Over this same period, the share of the electorate held by African Americans, Hispanics, and Asian Americans will expand. The percentage of electorate that is Hispanic is expected to increase by half from 12 percent in 2016 to 18 percent by 2036. College-educated whites are expected to slightly increase their share of the electorate in 2020, going from 22 percent in 2016 to 23 percent. However, they are predicted to return to 22 percent by 2036.

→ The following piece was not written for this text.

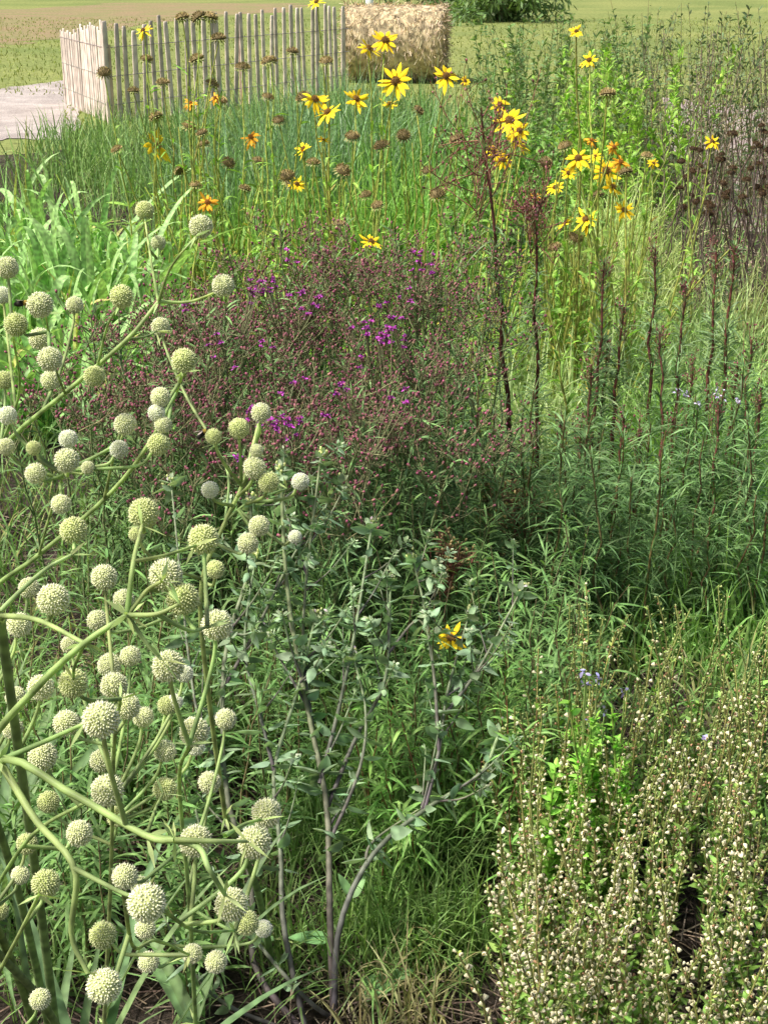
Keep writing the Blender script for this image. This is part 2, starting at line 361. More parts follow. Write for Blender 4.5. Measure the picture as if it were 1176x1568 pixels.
def flower(mb,p,nv,r,orange=False):
    nv=nrm(nv); R=basis(nv)[0]; k=rng.integers(13,18); az=np.arange(k)*2*PI/k+rng.normal(0,.13,k)
    lift=rng.normal(.05,.25,k) if not orange else rng.normal(-.3,.5,k)
    D=R[:,0]*np.cos(az)[:,None]+R[:,1]*np.sin(az)[:,None]+nv*lift[:,None]
    S=-R[:,0]*np.sin(az)[:,None]+R[:,1]*np.cos(az)[:,None]+.25*rng.normal(size=(k,3))
    col=(.93,.60,.015) if not orange else (.85,.42,.03)
    rib(mb,p+nrm(D)*r*.2,D,r*U(.6,.9,k),r*.27,rng.normal(.15,.18,k),col,4,'leaf',0,.3,.16,S=S,tip=(.97,.70,.04) if not orange else (.75,.36,.03))
def sunflower_plants():
    fl=[(485,3,24),(220,47,26),(590,62,38),(565,75,38),(606,125,46),(683,117,40),(482,152,38),(502,172,38),(545,152,36),(597,160,28),(240,222,46),(292,158,22,1),(385,210,28,1),(780,185,46),(765,160,28),(788,210,38),(568,370,32),(465,228,26),(318,310,30,1),(495,215,22),(770,245,28),(455,282,24),(800,225,26),(795,200,30),(668,300,20),(330,150,18,1),(755,232,22),
        (885,243,38),(928,262,44),(937,287,34),(850,287,26),(897,336,38),(865,343,28),(955,322,30),(940,225,20,1),(905,215,22,1),(950,248,26,1),(882,48,20),(902,92,26),(1090,217,22),(1000,250,16),(712,124,16),(870,265,22),(910,240,24),(820,300,18,1)]
    dead=[(335,60),(302,92),(160,112),(225,92),(372,105),(448,80),(410,95),(465,150),(280,28),(305,28),(322,28),(427,185),(618,208),(525,262),(310,205),(312,222),(278,262),(670,298),(395,248),(585,225),(440,270),(520,345),(578,315),(375,290),(290,195),(930,145),(958,265),(880,365),(850,380),(640,170),(415,93),(445,282),(250,128),(340,155),(700,215),(655,262),(835,250),(915,300),(990,240),(865,225),(560,300),(350,250),(300,285),(480,250),(325,130),(240,180),(820,330),(540,210),(500,95),(205,140),(180,230),(410,150)]
    cent=[(290,4.0),(420,3.8),(540,3.5),(690,3.6),(800,3.1),(910,3.0),(1050,3.6)]
    groups=[([],[]) for _ in cent]
    for kind,lst in((0,fl),(1,dead)):
        for e in lst:
            i=int(np.argmin([abs(e[0]-c[0]) for c in cent])); groups[i][kind].append(e)
    for (cu,cY),(fs,ds) in zip(cent,groups):
        mb=MB(); mp=MB(); tops=[]; Yc=fY(cY)
        ent=[(e,0) for e in fs]+[(e,1) for e in ds]
        for e,kind in ent:
            Yt=cY+U(-.3,.3)
            if e[1]>300: Yt=min(Yt,2.9)
            if (e[0],e[1])==(568,370): Yt=2.5
            p=W(e[0],e[1],Yt)
            depth=dep(p[1],p[2])
            nv=nrm(np.array([rng.normal()*.45,-.7+rng.normal()*.45,.65]))
            if kind==0:
                r=e[2]/2*depth/F*1.22; org=len(e)>3
                flower(mp,p,nv,r,org); stamp(mp,T_cone,p+nv*r*.02,nv,r*.25,tint=np.array([[1,1,1]]) if not org else np.array([[1.6,1.2,.8]]))
            else:
                nv=nrm(np.array([rng.normal()*.3,rng.normal()*.3,1])); r=U(.0042,.0062)*depth
                stamp(mp,T_dead,p,nv,min(r,.034)*.9,tint=np.array([[1,1,1]])*U(.75,1.25))
            tops.append(p-nv*.008)
        tops=np.array(tops); n0=len(tops)
        ex=max(10,n0)
        cx=np.median(tops[:,0])
        extra=np.c_[cx+rng.normal(0,.28,ex),np.full(ex,Yc)+rng.normal(0,.3,ex),U(.5,1.0,ex)]
        allT=np.vstack([tops,extra]); B=allT.copy(); B[:,0]=cx+(B[:,0]-cx)*.65+rng.normal(0,.06,len(B)); B[:,1]+=rng.normal(.05,.12,len(B)); B[:,2]=0
        P=arcs(B,allT,9,.25,.012)
        tube(mb,P,(np.linspace(.0055,.0028,9))[None].repeat(len(P),0),(.22,.22,.07),5,.25,(.29,.34,.10))
        leafy(mb,P,15,.13,.014,.75,(.16,.29,.06),.05,.85,.5,'leaf',4,.3)
        leafy(mb,P,3,.09,.009,.6,(.34,.30,.08),.05,.6,.7,'leaf',3,0)
        ob=mb.build('yellow_sunflower_plant',M_leaf); o2=mp.build('flower_heads',M_head); o2.parent=ob; o2.location=o2.location-ob.location
sunflower_plants()
herb_mass('yellow_sunflower_plant',45,uni(840,985),uni(2.9,3.3),uni(.45,.8),10,.12,.011,.5,(.18,.29,.07),(.26,.27,.10),r=.004)

def darkheads():
    mb=MB(); n=60; T=np.array([W(U(1040,1190),U(190,330),U(3.9,4.5)) for _ in range(n)]); B=T.copy(); B[:,2]=0; B[:,:2]+=rng.normal(0,.12,(n,2))
    P=arcs(B,T,7,.2,.01); tube(mb,P,.003,(.1,.075,.065),4)
    stamp(mb,T_dead,T,Z+rng.normal(0,.2,(n,3)),U(.014,.020,n),tint=np.tile([[.2,.16,.18]],(n,1)))
    mb.build('seedhead_coneflower',M_dry)
darkheads()

# ---------------------------------------------------------------- ironweed
def bud_tmpl(c0,c1):
    m=MB(); k=5; pr=[(0,.25),(.4,.5),(1.0,.45),(1.3,.36)]
    vs=[];cs=[]
    for i,(z,r) in enumerate(pr):
        for j in range(k): vs.append((math.cos(j*2*PI/k)*r,math.sin(j*2*PI/k)*r,z)); cs.append(np.array(c0)*(1-i/3)+np.array(c1)*i/3)
    q=[(i*k+j,i*k+(j+1)%k,(i+1)*k+(j+1)%k,(i+1)*k+j) for i in range(3) for j in range(k)]
    m.add(vs,np.array(cs),q,[(15,16,17),(15,17,18),(15,18,19)])
    return m.arrays()
T_bud=bud_tmpl((.14,.12,.06),(.21,.055,.11)); T_budt=bud_tmpl((.30,.25,.12),(.46,.37,.24)); T_budg=bud_tmpl((.22,.25,.10),(.38,.38,.18))
def panicle(mb,C,n1,n2,hgt,spr,stemcol,tm,bs,tint=None,rr=.0016):
    N=len(C); idx=np.repeat(np.arange(N),n1); K=len(idx)
    st=C[idx]-np.c_[rng.normal(0,.006,(K,2)),U(.15,1,K)*hgt]
    a=U(0,2*PI,K); rad=spr*U(.25,1,K)
    en=C[idx]+np.c_[np.cos(a)*rad,np.sin(a)*rad,rng.normal(0,.3,K)*hgt-rad*.35]
    P=arcs(st,en,5,-.12,.002); tube(mb,P,(np.linspace(1,.6,5)*rr)[None].repeat(K,0),stemcol,3,.2)
    id2=np.repeat(np.arange(K),n2); K2=len(id2)
    s2,_=sample(P,id2,U(.35,.95,K2)); e2=s2+nrm(rng.normal(size=(K2,3))*np.array([1,1,.5])+Z*.9)*U(.012,.045,K2)[:,None]*(spr/.1)**.5
    tube(mb,np.stack([s2,(s2+e2)/2+rng.normal(0,.002,(K2,3)),e2],1),rr*.5,stemcol,3,.2)
    d=nrm(e2-s2+Z*.01)
    tn=(np.ones((K2,3))*U(.6,1.4,K2)[:,None]) if tint is None else tint
    stamp(mb,tm,e2,d,bs*U(.7,1.25,K2),tint=tn)
    return e2,d
def ironweed():
    groups=[(215,560,70,55,20),(310,500,45,45,17),(430,470,65,50,25),(470,560,75,60,22),(590,520,75,50,24),(640,400,75,40,22),(480,380,70,40,14),(420,660,70,45,20),(560,640,80,55,18),(280,630,60,50,13),(130,600,60,70,10),(660,560,60,60,12)]
    fl=[(405,440,4),(440,395,2),(585,515,7),(600,522,6),(570,508,4),(640,405,4),(655,400,2),(430,650,5),(440,655,4),(415,655,4),(480,480,3),(410,540,2),(365,705,3),(385,635,3),(530,600,3),(295,478,2),(335,523,2),(612,625,2),(395,445,4),(425,440,3),(490,470,2),(600,495,3),(560,500,3),(665,410,2),(380,445,2),(460,585,2),(620,455,2),(450,460,2),(350,560,1),(545,560,1),(500,640,1)]
    for gi,(cu,cv_,su,sv,n) in enumerate(groups):
        mb=MB(); T=[]
        for _ in range(n):
            u=cu+rng.normal()*su;v=max(345,cv_+rng.normal()*sv)
            Yn=4.15-(v-350)/350*1.25+rng.normal()*.15
            T.append(WR(u,v,Yn))
        T=np.array(T); T[:,2]=np.clip(T[:,2],.5,1.15); c=T[:,:2].mean(0); B=T.copy(); B[:,:2]=c+(T[:,:2]-c)*.55+rng.normal(0,.05,(n,2)); B[:,1]+=.06; B[:,2]=0
        P=arcs(B,T,9,.2,.01)
        tube(mb,P,np.linspace(.0035,.0018,9)[None].repeat(n,0),(.11,.14,.07),4,.25,(.15,.18,.09))
        leafy(mb,P,90,.095,.0052,.75,(.12,.22,.085),.08,1,.35,'leaf',3,0,taper=.4)
        panicle(mb,T,7,6,.17,.12,(.15,.16,.085),T_bud,.0062)
        ob=mb.build('ironweed_plant',M_dry)
        mf=MB(); cnt=0
        for fi,f in enumerate(fl):
            if int(np.argmin([((f[0]-q[0])/q[2])**2+((f[1]-q[1])/q[3])**2 for q in groups]))!=gi: continue
            for _ in range(f[2]+1):
                Yn=4.15-(f[1]-350)/350*1.25-.3; p=WR(f[0]+rng.normal()*11,f[1]+rng.normal()*9,Yn)
                j=np.argmin(np.linalg.norm(T-p,axis=1)); q=T[j]-Z*.08
                if q[2]>p[2]-.03: q=q.copy(); q[2]=p[2]-.06
                tube(mf,smooth_path([q,(p+q)/2-Z*.012,p],6),.0012,(.17,.17,.09),3)
                stamp(mf,T_bud,p,Z,.0065)
                k=14; dd=nrm(rng.normal(size=(k,3))*np.array([1,1,.4])+Z*.8)
                rib(mf,np.repeat((p+Z*.006)[None],k,0),dd,U(.007,.012,k),.003,.3,(.46,.07,.44),2,'rect',1,cv=.35); cnt+=1
        if cnt:
            o=mf.build('purple_florets',M_head); o.parent=ob; o.location=o.location-ob.location
ironweed()
herb_mass('narrowleaf_ironweed_foliage',150,uni(120,760),uni(1.35,2.6),uni(.3,.65),55,.095,.005,.8,(.11,.20,.07),(.12,.14,.07),r=.003)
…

As the data clearly demonstrates, the Republican Party has so far failed to adapt and win over millennial voters of all races. GOP leaders ignored the 2012 election autopsy and repeated the erroneous mantra that millennials will become conservative when they age and get jobs. The surprise election of Donald Trump in November 2016 had the unintended consequence of providing false reassurance that the Republican Party is in strong shape. It resulted in the continued belief that we do not have a looming demographic problem.

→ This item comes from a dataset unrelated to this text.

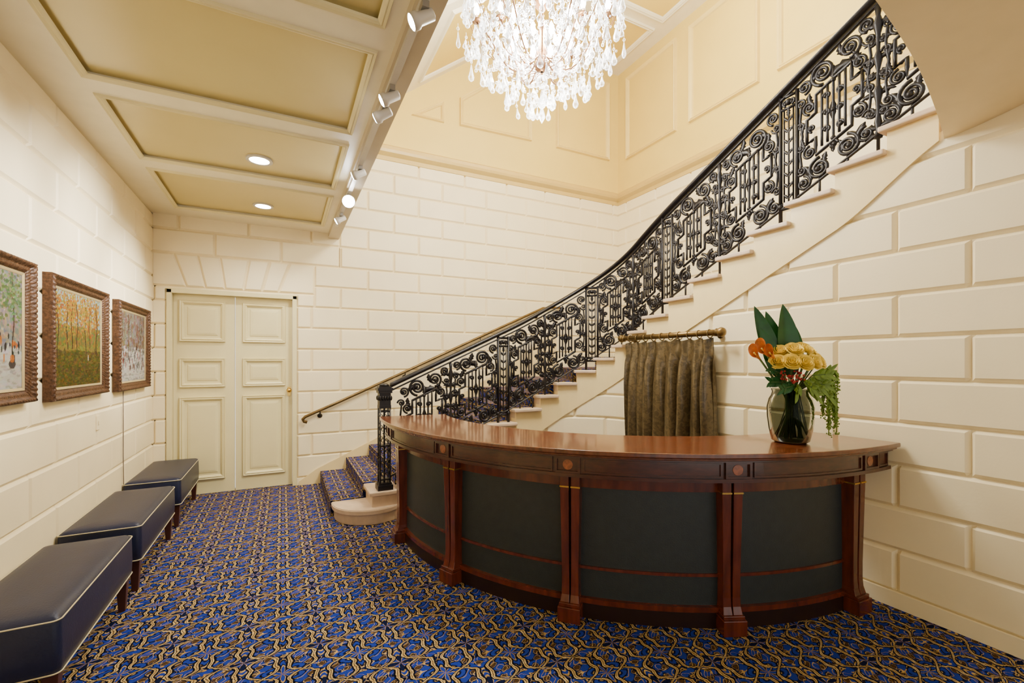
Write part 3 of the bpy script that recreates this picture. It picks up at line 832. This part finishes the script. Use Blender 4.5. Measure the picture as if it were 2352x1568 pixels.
# ------------------------------------------------------------ paintings
def stroke(a,cx,cy,rx,ry,col,al=.85):
    H,Wd,_=a.shape
    x0,x1=max(0,int(cx-rx)),min(Wd,int(cx+rx)+1); y0,y1=max(0,int(cy-ry)),min(H,int(cy+ry)+1)
    if x1<=x0 or y1<=y0: return
    yy,xx=np.mgrid[y0:y1,x0:x1]
    mk=(((xx-cx)/max(rx,.5))**2+((yy-cy)/max(ry,.5))**2<=1)[...,None]*al
    a[y0:y1,x0:x1]=a[y0:y1,x0:x1]*(1-mk)+np.array(col)/255.*mk
rg=np.random.RandomState(3)
def jit(c,s=18): return [min(255,max(0,v2+rg.uniform(-s,s))) for v2 in c]
GW,GH=200,150
def autumn():
    a=np.zeros((GH,GW,3))
    for y in range(GH):
        t=y/GH
        a[y]=np.array([170,186,176])/255. if t>.55 else np.array([86,88,32])/255.
    for _ in range(2200):
        x,y=rg.uniform(0,GW),rg.uniform(0,GH*.5); c=jit([78,76,28] if rg.rand()<.55 else [116,94,34]); 
        if y>GH*.38: c=jit([146,130,50])
        stroke(a,x,y,rg.uniform(2,6),rg.uniform(1,2),c)
    for _ in range(900):
        x,y=rg.uniform(0,GW),rg.uniform(GH*.44,GH*.64); stroke(a,x,y,3,2.5,jit([150,110,40] if rg.rand()<.5 else [110,118,54]))
    for tx in (18,52,70,92,128,146,180):
        w=rg.uniform(1,2.4); y0=GH*rg.uniform(.28,.42); sp=rg.uniform(9,17)
        for _ in range(230):
            x,y=rg.normal(tx,sp),rg.normal(GH*.80,GH*.12); stroke(a,x,y,rg.uniform(1.5,3.5),rg.uniform(1,2.5),jit([196,146,36] if rg.rand()<.5 else ([150,132,44] if rg.rand()<.5 else [168,92,32])),.8)
        for y in range(int(y0),int(GH*.88)): stroke(a,tx+2.5*sin(y*.1+tx),y,w,1,jit([70,48,32],10),.9)
    stroke(a,140,46,2,5,[235,225,210]); stroke(a,140,52,1.5,1.5,[120,80,60])
    return a
def snow():
    a=np.ones((GH,GW,3))*np.array([206,200,184])/255.
    for _ in range(1200):
        x,y=rg.uniform(0,GW),rg.uniform(GH*.45,GH)
        stroke(a,x,y,rg.uniform(2,6),rg.uniform(2,8),jit([150,140,128] if rg.rand()<.5 else [128,98,74]),.7)
    for _ in range(600):
        x,y=rg.uniform(0,GW),rg.uniform(0,GH*.5); stroke(a,x,y,rg.uniform(3,9),rg.uniform(1,2.4),jit([222,216,202] if rg.rand()<.65 else [160,152,142],10),.7)
    for _ in range(80):
        x=rg.uniform(10,GW-10); y=rg.uniform(GH*.18,GH*.5); h2=2+6*(1-y/GH); stroke(a,x,y,1.9,h2,jit([44,36,34] if rg.rand()<.7 else [150,60,40],10)); 
    for tx in (24,70,165):
        for y in range(45,145): stroke(a,tx+3*sin(y*.07),y,1.4,1,[70,56,46],.8)
        for _ in range(80): stroke(a,rg.normal(tx,14),rg.uniform(85,145),3,.8,jit([80,68,56]),.6)
    return a
def street():
    a=np.ones((GH,GW,3))*np.array([204,198,178])/255.
    for _ in range(1200):
        x,y=rg.uniform(0,GW),rg.uniform(GH*.35,GH); stroke(a,x,y,rg.uniform(2,5),rg.uniform(2,7),jit([176,150,120] if rg.rand()<.5 else [132,132,132]),.7)
    for _ in range(600):
        x,y=rg.uniform(0,GW),rg.uniform(0,GH*.35); stroke(a,x,y,rg.uniform(3,9),rg.uniform(1,2.4),jit([212,206,190] if rg.rand()<.7 else [170,160,140],12),.7)
    for tx in (35,112,178):
        for y in range(40,140): stroke(a,tx+2*sin(y*.09),y,1.6,1,[66,52,40],.8)
        for _ in range(340): stroke(a,rg.normal(tx,18),rg.normal(GH*.8,16),rg.uniform(1.5,4),rg.uniform(1,2.4),jit([92,116,64] if rg.rand()<.6 else [134,154,100]),.75)
    for _ in range(60):
        x=rg.uniform(10,GW-5); y=rg.uniform(GH*.25,GH*.45); stroke(a,x,y,1.8,rg.uniform(2,6),jit([44,40,40] if rg.rand()<.6 else [200,104,36],10))
    stroke(a,176,32,8,6,[56,44,40]); stroke(a,176,39,5,5,[206,112,36])
    return a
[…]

However, all data and evidence demonstrate that this train of thought is erroneous.

Elections held in 2017, as well as so far in 2018, have clearly demonstrated the the demographic shift in the electorate has begun to noticeably impact elections, as well as coupled with women voters and an energized Democratic base to the detriment of the GOP candidates and the Republican Party. This trend will continue in the midterm 2018 elections.

Instead of attempting to bring millennials into the fold and become a more inclusive party, the GOP and its allies have pushed them further away. We frequently mock them and push a false narrative that they are “entitled,” “lazy,” “want free stuff,” and are “brainwashed by liberal professors.” The insults are counterproductive. Alternatively, Republicans should focus on and address the issues that are important to millennials. Doing so would begin what will be a lengthy process made longer by the party’s willful ignorance toward the largest generation in the United States.